What to work on:
Quote the whole listing word for word, please.
━━━━
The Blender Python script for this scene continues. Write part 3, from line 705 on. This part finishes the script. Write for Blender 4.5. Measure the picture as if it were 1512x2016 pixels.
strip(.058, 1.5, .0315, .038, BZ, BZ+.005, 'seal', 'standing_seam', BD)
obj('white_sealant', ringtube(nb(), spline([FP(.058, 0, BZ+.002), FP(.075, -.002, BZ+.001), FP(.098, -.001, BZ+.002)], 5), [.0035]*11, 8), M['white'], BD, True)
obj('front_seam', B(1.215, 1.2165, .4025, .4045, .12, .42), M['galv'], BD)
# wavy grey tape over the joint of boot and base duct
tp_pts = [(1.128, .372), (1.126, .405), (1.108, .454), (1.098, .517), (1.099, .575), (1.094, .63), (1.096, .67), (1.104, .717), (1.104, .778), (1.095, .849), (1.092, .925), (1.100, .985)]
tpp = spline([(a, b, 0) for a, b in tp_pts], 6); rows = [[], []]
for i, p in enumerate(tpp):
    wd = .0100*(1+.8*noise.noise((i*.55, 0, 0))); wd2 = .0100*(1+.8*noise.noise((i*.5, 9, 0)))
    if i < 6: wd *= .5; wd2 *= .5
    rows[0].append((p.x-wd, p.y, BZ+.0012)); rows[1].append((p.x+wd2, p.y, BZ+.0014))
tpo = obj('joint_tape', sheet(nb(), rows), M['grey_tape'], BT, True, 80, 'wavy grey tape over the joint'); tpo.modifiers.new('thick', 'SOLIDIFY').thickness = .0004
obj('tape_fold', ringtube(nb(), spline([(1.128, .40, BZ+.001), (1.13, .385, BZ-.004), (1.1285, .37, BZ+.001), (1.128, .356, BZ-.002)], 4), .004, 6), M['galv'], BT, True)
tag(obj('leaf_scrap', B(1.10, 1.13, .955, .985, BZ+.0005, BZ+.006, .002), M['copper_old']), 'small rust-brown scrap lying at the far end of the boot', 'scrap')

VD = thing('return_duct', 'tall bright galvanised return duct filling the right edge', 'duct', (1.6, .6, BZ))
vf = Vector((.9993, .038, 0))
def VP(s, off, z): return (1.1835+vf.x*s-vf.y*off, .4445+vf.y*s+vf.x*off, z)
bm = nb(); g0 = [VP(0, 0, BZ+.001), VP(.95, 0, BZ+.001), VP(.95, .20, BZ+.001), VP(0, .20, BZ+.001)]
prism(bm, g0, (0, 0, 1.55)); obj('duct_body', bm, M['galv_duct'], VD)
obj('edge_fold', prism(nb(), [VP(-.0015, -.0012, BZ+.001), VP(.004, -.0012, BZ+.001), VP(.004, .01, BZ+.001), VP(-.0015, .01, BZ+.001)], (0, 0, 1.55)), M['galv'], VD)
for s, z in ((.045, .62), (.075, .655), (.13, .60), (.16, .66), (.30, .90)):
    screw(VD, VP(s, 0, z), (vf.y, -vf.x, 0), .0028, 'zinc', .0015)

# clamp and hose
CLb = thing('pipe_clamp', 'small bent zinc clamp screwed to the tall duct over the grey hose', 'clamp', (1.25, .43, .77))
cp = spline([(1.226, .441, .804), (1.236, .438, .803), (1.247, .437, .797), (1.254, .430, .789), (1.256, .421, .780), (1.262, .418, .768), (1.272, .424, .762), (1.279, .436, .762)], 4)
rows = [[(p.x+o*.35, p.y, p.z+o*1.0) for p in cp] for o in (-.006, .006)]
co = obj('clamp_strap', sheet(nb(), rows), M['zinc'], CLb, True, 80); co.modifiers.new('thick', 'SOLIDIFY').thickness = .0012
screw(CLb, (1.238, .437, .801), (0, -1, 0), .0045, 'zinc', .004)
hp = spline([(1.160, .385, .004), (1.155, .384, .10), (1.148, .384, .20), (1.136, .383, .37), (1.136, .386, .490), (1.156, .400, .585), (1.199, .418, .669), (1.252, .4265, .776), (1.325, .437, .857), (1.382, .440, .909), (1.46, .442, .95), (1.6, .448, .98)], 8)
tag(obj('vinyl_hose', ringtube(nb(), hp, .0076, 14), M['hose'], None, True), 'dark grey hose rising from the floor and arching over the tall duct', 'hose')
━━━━
Result for this task:
The Blender Python script for this scene continues. Write part 3, from line 705 on. This part finishes the script. Write for Blender 4.5. Measure the picture as if it were 1512x2016 pixels.
strip(.058, 1.5, .0315, .038, BZ, BZ+.005, 'seal', 'standing_seam', BD)
obj('white_sealant', ringtube(nb(), spline([FP(.058, 0, BZ+.002), FP(.075, -.002, BZ+.001), FP(.098, -.001, BZ+.002)], 5), [.0035]*11, 8), M['white'], BD, True)
obj('front_seam', B(1.215, 1.2165, .4025, .4045, .12, .42), M['galv'], BD)
# wavy grey tape over the joint of boot and base duct
tp_pts = [(1.128, .372), (1.126, .405), (1.108, .454), (1.098, .517), (1.099, .575), (1.094, .63), (1.096, .67), (1.104, .717), (1.104, .778), (1.095, .849), (1.092, .925), (1.100, .985)]
tpp = spline([(a, b, 0) for a, b in tp_pts], 6); rows = [[], []]
for i, p in enumerate(tpp):
    wd = .0100*(1+.8*noise.noise((i*.55, 0, 0))); wd2 = .0100*(1+.8*noise.noise((i*.5, 9, 0)))
    if i < 6: wd *= .5; wd2 *= .5
    rows[0].append((p.x-wd, p.y, BZ+.0012)); rows[1].append((p.x+wd2, p.y, BZ+.0014))
tpo = obj('joint_tape', sheet(nb(), rows), M['grey_tape'], BT, True, 80, 'wavy grey tape over the joint'); tpo.modifiers.new('thick', 'SOLIDIFY').thickness = .0004
obj('tape_fold', ringtube(nb(), spline([(1.128, .40, BZ+.001), (1.13, .385, BZ-.004), (1.1285, .37, BZ+.001), (1.128, .356, BZ-.002)], 4), .004, 6), M['galv'], BT, True)
tag(obj('leaf_scrap', B(1.10, 1.13, .955, .985, BZ+.0005, BZ+.006, .002), M['copper_old']), 'small rust-brown scrap lying at the far end of the boot', 'scrap')

VD = thing('return_duct', 'tall bright galvanised return duct filling the right edge', 'duct', (1.6, .6, BZ))
vf = Vector((.9993, .038, 0))
def VP(s, off, z): return (1.1835+vf.x*s-vf.y*off, .4445+vf.y*s+vf.x*off, z)
bm = nb(); g0 = [VP(0, 0, BZ+.001), VP(.95, 0, BZ+.001), VP(.95, .20, BZ+.001), VP(0, .20, BZ+.001)]
prism(bm, g0, (0, 0, 1.55)); obj('duct_body', bm, M['galv_duct'], VD)
obj('edge_fold', prism(nb(), [VP(-.0015, -.0012, BZ+.001), VP(.004, -.0012, BZ+.001), VP(.004, .01, BZ+.001), VP(-.0015, .01, BZ+.001)], (0, 0, 1.55)), M['galv'], VD)
for s, z in ((.045, .62), (.075, .655), (.13, .60), (.16, .66), (.30, .90)):
    screw(VD, VP(s, 0, z), (vf.y, -vf.x, 0), .0028, 'zinc', .0015)

# clamp and hose
CLb = thing('pipe_clamp', 'small bent zinc clamp screwed to the tall duct over the grey hose', 'clamp', (1.25, .43, .77))
cp = spline([(1.226, .441, .804), (1.236, .438, .803), (1.247, .437, .797), (1.254, .430, .789), (1.256, .421, .780), (1.262, .418, .768), (1.272, .424, .762), (1.279, .436, .762)], 4)
rows = [[(p.x+o*.35, p.y, p.z+o*1.0) for p in cp] for o in (-.006, .006)]
co = obj('clamp_strap', sheet(nb(), rows), M['zinc'], CLb, True, 80); co.modifiers.new('thick', 'SOLIDIFY').thickness = .0012
screw(CLb, (1.238, .437, .801), (0, -1, 0), .0045, 'zinc', .004)
hp = spline([(1.160, .385, .004), (1.155, .384, .10), (1.148, .384, .20), (1.136, .383, .37), (1.136, .386, .490), (1.156, .400, .585), (1.199, .418, .669), (1.252, .4265, .776), (1.325, .437, .857), (1.382, .440, .909), (1.46, .442, .95), (1.6, .448, .98)], 8)
tag(obj('vinyl_hose', ringtube(nb(), hp, .0076, 14), M['hose'], None, True), 'dark grey hose rising from the floor and arching over the tall duct', 'hose')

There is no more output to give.